Data items:

+ + +

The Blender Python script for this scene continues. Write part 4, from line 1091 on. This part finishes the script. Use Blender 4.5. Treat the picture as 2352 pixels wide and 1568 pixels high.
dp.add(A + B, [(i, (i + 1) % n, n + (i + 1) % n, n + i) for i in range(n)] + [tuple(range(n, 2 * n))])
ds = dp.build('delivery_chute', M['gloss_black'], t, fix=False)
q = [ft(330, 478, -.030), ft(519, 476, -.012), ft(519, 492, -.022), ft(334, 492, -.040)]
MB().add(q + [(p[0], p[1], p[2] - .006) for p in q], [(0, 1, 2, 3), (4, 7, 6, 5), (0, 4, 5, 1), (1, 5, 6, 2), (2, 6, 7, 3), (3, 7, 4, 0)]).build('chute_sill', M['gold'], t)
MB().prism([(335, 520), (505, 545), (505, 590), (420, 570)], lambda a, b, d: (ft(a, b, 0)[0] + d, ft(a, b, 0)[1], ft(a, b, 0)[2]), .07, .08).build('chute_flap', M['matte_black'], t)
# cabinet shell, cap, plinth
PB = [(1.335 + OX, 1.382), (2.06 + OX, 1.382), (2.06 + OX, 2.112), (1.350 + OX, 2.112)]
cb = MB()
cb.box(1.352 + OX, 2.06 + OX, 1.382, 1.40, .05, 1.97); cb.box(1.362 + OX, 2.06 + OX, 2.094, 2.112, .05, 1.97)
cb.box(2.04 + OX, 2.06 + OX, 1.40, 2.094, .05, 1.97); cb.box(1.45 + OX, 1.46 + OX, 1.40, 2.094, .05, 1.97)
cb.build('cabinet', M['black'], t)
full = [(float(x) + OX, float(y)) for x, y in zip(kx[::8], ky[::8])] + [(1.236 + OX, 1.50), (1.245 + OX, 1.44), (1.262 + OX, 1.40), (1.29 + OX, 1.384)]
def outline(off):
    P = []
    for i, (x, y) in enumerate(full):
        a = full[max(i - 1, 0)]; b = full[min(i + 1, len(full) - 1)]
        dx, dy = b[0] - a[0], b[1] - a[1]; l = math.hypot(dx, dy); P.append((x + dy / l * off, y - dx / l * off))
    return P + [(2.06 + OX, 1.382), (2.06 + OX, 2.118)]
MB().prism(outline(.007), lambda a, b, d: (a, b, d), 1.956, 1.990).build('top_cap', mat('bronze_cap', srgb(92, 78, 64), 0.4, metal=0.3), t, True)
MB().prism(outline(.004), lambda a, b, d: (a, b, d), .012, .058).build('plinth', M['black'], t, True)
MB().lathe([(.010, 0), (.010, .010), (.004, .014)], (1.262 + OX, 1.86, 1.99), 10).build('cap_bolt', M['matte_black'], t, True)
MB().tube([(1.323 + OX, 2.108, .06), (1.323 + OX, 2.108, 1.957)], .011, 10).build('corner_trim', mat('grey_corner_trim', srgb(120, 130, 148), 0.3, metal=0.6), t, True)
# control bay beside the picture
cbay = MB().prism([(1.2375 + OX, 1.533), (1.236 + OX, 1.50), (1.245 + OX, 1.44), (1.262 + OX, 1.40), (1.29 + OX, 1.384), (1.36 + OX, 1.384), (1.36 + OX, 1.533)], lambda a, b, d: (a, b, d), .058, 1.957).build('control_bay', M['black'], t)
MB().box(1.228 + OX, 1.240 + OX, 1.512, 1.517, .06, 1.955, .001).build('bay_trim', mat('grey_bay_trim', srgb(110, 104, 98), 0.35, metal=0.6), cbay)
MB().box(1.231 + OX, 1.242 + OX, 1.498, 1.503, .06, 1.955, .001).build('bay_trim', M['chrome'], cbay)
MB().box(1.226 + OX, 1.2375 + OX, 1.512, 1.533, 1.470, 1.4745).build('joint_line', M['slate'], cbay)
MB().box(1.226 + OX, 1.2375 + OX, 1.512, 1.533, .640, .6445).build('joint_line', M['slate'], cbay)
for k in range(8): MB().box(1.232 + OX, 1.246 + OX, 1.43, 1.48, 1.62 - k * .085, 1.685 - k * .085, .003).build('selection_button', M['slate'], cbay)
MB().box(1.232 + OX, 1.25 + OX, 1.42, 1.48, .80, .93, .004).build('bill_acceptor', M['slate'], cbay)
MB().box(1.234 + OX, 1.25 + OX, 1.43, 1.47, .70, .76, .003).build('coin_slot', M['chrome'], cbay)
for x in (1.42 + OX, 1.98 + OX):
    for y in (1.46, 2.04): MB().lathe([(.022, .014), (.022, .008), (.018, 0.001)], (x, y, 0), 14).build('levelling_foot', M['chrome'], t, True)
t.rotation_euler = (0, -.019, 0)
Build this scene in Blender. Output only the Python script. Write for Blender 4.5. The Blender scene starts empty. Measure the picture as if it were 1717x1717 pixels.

+ + +

Transcribe all of the material exactly. Omit nothing.

* **WRITTEN REPLY**:
The Blender Python script for this scene continues. Write part 4, from line 1091 on. This part finishes the script. Use Blender 4.5. Treat the picture as 2352 pixels wide and 1568 pixels high.
dp.add(A + B, [(i, (i + 1) % n, n + (i + 1) % n, n + i) for i in range(n)] + [tuple(range(n, 2 * n))])
ds = dp.build('delivery_chute', M['gloss_black'], t, fix=False)
q = [ft(330, 478, -.030), ft(519, 476, -.012), ft(519, 492, -.022), ft(334, 492, -.040)]
MB().add(q + [(p[0], p[1], p[2] - .006) for p in q], [(0, 1, 2, 3), (4, 7, 6, 5), (0, 4, 5, 1), (1, 5, 6, 2), (2, 6, 7, 3), (3, 7, 4, 0)]).build('chute_sill', M['gold'], t)
MB().prism([(335, 520), (505, 545), (505, 590), (420, 570)], lambda a, b, d: (ft(a, b, 0)[0] + d, ft(a, b, 0)[1], ft(a, b, 0)[2]), .07, .08).build('chute_flap', M['matte_black'], t)
# cabinet shell, cap, plinth
PB = [(1.335 + OX, 1.382), (2.06 + OX, 1.382), (2.06 + OX, 2.112), (1.350 + OX, 2.112)]
cb = MB()
cb.box(1.352 + OX, 2.06 + OX, 1.382, 1.40, .05, 1.97); cb.box(1.362 + OX, 2.06 + OX, 2.094, 2.112, .05, 1.97)
cb.box(2.04 + OX, 2.06 + OX, 1.40, 2.094, .05, 1.97); cb.box(1.45 + OX, 1.46 + OX, 1.40, 2.094, .05, 1.97)
cb.build('cabinet', M['black'], t)
full = [(float(x) + OX, float(y)) for x, y in zip(kx[::8], ky[::8])] + [(1.236 + OX, 1.50), (1.245 + OX, 1.44), (1.262 + OX, 1.40), (1.29 + OX, 1.384)]
def outline(off):
    P = []
    for i, (x, y) in enumerate(full):
        a = full[max(i - 1, 0)]; b = full[min(i + 1, len(full) - 1)]
        dx, dy = b[0] - a[0], b[1] - a[1]; l = math.hypot(dx, dy); P.append((x + dy / l * off, y - dx / l * off))
    return P + [(2.06 + OX, 1.382), (2.06 + OX, 2.118)]
MB().prism(outline(.007), lambda a, b, d: (a, b, d), 1.956, 1.990).build('top_cap', mat('bronze_cap', srgb(92, 78, 64), 0.4, metal=0.3), t, True)
MB().prism(outline(.004), lambda a, b, d: (a, b, d), .012, .058).build('plinth', M['black'], t, True)
MB().lathe([(.010, 0), (.010, .010), (.004, .014)], (1.262 + OX, 1.86, 1.99), 10).build('cap_bolt', M['matte_black'], t, True)
MB().tube([(1.323 + OX, 2.108, .06), (1.323 + OX, 2.108, 1.957)], .011, 10).build('corner_trim', mat('grey_corner_trim', srgb(120, 130, 148), 0.3, metal=0.6), t, True)
# control bay beside the picture
cbay = MB().prism([(1.2375 + OX, 1.533), (1.236 + OX, 1.50), (1.245 + OX, 1.44), (1.262 + OX, 1.40), (1.29 + OX, 1.384), (1.36 + OX, 1.384), (1.36 + OX, 1.533)], lambda a, b, d: (a, b, d), .058, 1.957).build('control_bay', M['black'], t)
MB().box(1.228 + OX, 1.240 + OX, 1.512, 1.517, .06, 1.955, .001).build('bay_trim', mat('grey_bay_trim', srgb(110, 104, 98), 0.35, metal=0.6), cbay)
MB().box(1.231 + OX, 1.242 + OX, 1.498, 1.503, .06, 1.955, .001).build('bay_trim', M['chrome'], cbay)
MB().box(1.226 + OX, 1.2375 + OX, 1.512, 1.533, 1.470, 1.4745).build('joint_line', M['slate'], cbay)
MB().box(1.226 + OX, 1.2375 + OX, 1.512, 1.533, .640, .6445).build('joint_line', M['slate'], cbay)
for k in range(8): MB().box(1.232 + OX, 1.246 + OX, 1.43, 1.48, 1.62 - k * .085, 1.685 - k * .085, .003).build('selection_button', M['slate'], cbay)
MB().box(1.232 + OX, 1.25 + OX, 1.42, 1.48, .80, .93, .004).build('bill_acceptor', M['slate'], cbay)
MB().box(1.234 + OX, 1.25 + OX, 1.43, 1.47, .70, .76, .003).build('coin_slot', M['chrome'], cbay)
for x in (1.42 + OX, 1.98 + OX):
    for y in (1.46, 2.04): MB().lathe([(.022, .014), (.022, .008), (.018, 0.001)], (x, y, 0), 14).build('levelling_foot', M['chrome'], t, True)
t.rotation_euler = (0, -.019, 0)
Build this scene in Blender. Output only the Python script. Write for Blender 4.5. The Blender scene starts empty. Measure the picture as if it were 1717x1717 pixels.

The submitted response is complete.